Das Risiko, dass es noch zu einem echten Ausverkauf aller Wertpapiere kommt, die nicht gerade zu den Witwen- und Waisenpapieren gehören, besteht meiner Ansicht nach weiterhin.

Fragt sich, warum das an den Aktienmärkten nicht so gesehen wird. Die Vorstände der Unternehmen, die es eigentlich wissen müssten, sind zur Zeit auf der Käuferseite zu finden – das heißt, sie halten die Aktien ihrer Unternehmen für unterbewertet und die Krise nicht für wirklich ernsthaft oder dauerhaft. Sehe ich da was falsch? Beunruhigend.

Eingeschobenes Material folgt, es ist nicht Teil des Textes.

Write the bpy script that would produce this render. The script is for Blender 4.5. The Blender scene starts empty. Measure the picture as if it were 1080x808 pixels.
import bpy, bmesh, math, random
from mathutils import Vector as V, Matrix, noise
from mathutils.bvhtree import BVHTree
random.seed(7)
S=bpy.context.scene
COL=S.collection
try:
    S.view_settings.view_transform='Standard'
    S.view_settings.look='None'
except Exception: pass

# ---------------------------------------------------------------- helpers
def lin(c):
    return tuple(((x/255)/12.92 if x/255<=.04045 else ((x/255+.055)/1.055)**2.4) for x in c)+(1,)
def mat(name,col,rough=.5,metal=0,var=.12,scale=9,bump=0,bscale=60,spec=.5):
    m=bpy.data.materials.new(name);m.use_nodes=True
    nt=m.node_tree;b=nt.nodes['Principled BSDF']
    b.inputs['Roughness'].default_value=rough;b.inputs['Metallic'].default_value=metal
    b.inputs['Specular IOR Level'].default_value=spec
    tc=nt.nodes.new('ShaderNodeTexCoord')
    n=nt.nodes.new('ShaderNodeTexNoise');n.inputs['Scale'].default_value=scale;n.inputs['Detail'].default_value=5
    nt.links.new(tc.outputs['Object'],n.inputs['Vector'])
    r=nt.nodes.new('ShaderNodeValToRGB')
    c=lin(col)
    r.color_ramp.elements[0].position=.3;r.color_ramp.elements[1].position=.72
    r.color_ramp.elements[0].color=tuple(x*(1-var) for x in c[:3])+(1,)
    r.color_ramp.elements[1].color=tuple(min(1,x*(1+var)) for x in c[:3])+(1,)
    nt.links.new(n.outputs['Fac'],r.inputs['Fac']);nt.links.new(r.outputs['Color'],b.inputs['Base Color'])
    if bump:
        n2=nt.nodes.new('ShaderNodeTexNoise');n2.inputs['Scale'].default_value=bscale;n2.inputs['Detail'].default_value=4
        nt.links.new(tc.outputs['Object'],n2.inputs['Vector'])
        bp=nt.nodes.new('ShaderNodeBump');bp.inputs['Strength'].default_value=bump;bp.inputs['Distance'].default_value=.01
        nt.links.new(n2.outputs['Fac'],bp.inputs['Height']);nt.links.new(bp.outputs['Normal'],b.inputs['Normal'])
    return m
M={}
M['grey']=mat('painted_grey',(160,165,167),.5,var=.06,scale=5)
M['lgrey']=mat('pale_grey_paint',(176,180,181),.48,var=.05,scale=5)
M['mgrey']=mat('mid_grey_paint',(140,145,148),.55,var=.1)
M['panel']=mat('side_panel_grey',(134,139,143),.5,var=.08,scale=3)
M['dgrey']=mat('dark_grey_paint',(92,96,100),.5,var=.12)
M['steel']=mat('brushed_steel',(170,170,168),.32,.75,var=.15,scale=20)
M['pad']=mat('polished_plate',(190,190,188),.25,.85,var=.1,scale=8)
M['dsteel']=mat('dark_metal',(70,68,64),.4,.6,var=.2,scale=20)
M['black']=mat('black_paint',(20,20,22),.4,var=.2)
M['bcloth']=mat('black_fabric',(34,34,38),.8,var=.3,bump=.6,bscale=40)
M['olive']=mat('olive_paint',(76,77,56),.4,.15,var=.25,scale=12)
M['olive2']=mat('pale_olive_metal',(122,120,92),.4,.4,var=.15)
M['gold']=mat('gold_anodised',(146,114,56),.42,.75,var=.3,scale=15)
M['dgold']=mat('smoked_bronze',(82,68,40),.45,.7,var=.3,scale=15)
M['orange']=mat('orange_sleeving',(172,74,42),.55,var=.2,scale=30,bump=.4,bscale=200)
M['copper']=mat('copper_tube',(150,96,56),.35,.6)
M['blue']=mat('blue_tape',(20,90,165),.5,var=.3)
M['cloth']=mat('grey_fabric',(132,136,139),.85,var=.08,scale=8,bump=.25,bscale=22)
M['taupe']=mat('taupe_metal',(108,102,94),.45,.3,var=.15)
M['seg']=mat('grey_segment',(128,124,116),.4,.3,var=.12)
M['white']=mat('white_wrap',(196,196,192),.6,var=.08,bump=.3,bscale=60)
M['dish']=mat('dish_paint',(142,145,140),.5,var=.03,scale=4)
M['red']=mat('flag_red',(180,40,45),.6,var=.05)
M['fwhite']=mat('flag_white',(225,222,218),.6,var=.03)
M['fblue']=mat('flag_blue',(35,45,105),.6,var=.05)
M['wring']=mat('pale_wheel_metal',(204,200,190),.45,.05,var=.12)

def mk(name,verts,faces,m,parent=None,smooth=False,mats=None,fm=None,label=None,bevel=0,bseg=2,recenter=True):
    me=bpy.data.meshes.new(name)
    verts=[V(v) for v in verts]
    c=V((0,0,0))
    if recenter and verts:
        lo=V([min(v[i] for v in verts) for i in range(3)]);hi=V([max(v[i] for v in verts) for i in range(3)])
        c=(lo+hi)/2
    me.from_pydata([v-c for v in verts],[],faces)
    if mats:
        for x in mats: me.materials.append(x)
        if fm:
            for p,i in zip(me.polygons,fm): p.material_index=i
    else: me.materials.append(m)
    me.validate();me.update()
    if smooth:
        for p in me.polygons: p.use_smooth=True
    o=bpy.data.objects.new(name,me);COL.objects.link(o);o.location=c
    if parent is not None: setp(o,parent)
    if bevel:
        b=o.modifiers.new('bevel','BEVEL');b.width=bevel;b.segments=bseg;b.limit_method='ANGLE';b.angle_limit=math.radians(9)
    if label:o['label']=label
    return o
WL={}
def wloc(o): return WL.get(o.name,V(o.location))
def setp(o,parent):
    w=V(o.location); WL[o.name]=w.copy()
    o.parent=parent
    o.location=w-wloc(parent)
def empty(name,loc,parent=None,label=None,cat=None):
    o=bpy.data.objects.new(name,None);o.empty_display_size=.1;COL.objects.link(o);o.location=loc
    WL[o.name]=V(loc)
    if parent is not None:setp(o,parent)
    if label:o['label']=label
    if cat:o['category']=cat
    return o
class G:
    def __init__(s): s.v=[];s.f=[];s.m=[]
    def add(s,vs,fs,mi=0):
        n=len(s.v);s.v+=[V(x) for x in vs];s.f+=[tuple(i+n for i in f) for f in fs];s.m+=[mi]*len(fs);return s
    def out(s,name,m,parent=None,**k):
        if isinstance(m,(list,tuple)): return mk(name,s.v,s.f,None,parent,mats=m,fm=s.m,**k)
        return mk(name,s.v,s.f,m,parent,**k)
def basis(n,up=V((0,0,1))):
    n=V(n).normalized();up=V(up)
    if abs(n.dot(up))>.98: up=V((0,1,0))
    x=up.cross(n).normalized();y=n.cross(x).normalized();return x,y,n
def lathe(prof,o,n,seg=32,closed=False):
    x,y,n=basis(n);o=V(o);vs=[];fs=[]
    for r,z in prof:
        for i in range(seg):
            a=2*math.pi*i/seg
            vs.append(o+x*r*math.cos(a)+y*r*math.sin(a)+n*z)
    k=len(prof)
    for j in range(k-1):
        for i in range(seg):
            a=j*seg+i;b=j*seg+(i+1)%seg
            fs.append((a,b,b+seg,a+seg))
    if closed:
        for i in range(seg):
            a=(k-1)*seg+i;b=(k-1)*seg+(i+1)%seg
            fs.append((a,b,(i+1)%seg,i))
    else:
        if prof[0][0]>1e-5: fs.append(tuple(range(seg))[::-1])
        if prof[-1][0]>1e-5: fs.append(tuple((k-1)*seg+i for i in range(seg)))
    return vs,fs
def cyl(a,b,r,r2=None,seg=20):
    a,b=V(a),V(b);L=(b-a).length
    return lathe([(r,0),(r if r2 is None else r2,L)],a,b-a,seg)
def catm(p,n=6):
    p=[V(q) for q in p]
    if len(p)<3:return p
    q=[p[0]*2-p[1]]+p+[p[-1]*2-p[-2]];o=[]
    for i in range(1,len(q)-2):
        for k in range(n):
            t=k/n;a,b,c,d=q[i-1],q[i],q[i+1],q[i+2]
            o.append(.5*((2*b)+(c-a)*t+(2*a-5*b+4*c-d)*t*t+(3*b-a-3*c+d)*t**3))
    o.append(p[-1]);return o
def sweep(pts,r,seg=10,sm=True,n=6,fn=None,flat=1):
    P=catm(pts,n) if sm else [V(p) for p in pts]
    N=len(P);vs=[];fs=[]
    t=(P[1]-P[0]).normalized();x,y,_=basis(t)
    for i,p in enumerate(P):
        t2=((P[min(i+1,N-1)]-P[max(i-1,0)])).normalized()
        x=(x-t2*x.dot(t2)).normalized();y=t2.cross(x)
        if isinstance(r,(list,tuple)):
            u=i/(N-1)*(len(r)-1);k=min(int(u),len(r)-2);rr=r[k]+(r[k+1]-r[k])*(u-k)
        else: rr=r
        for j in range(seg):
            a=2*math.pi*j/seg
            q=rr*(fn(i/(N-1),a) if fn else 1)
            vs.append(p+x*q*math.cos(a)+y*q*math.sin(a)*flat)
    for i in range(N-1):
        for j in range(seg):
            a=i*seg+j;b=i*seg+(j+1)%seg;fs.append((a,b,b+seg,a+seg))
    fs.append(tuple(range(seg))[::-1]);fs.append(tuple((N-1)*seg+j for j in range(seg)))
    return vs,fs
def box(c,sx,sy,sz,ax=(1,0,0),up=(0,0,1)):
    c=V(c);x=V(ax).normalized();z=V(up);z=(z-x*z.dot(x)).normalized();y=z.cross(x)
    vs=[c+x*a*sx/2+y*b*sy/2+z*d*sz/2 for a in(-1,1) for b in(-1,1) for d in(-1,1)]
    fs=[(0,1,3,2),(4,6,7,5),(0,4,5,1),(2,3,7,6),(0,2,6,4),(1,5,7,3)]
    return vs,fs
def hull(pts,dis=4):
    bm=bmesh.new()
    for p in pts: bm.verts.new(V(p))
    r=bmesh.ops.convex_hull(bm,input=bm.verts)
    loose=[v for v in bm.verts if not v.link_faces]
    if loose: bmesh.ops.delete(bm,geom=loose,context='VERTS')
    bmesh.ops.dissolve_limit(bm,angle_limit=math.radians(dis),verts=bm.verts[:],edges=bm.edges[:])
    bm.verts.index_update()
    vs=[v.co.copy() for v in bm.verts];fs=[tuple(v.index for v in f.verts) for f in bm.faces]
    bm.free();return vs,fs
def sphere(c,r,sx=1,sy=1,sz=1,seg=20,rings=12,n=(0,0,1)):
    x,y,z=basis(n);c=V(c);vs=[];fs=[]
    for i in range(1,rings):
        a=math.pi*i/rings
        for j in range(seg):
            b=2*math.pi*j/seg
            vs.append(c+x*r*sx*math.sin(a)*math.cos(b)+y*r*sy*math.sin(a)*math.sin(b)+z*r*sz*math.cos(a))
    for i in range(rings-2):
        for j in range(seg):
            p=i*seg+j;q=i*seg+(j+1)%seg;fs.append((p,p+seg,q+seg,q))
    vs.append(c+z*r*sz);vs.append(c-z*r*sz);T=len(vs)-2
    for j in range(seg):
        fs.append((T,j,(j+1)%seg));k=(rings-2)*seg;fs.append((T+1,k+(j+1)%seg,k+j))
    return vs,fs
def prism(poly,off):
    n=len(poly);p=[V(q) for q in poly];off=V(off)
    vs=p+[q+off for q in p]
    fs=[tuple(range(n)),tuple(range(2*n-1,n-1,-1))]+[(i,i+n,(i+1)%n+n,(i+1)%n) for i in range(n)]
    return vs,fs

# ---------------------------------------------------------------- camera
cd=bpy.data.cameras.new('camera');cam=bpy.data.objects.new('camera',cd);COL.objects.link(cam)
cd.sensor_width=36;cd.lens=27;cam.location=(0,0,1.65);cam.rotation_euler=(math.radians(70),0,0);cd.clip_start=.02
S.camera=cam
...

Es gibt in der Tat, wenn man vom amerikanischen und einigen anderen Immobilienmärkten absieht, keine besonderen Anzeichen, dass es zu einer weltweiten Rezession kommen könnte. Die OECD hat gerade ihre Wachstumsprognose für die Industrieländer nach unten revidiert, aber nur um zwei magere Zehntelchen. Auch der Ölpreis klettert munter weiter und nähert sich seinen Rekordständen. Woher der Optimismus? Er stützt sich auf drei zentrale Annahmen: 1) Die Notenbanken werden die Zinsen kräftig senken, und das wird wirken. 2) Der weltwirtschaftliche Expansionsprozess ist wegen des gestiegenen Gewichts Asiens und Osteuropas insgesamt so breit aufgestellt, dass die Probleme der USA, Westeuropas und Japans kompensiert werden können. 3) Die niedrigen Assetpreise werden über kurz oder lang Käufer auf den Plan rufen, die sich die Gelegenheit nicht entgehen lassen wollen. Die üblichen Verdächtigen sind die Sovereign Wealth Funds (Chinas, Norwegens, Russlands, Abu Dhabis und so weiter), oder sie hören auf die Namen Warren Buffet oder George Soros. Könnte so kommen, ich glaube es aber nicht.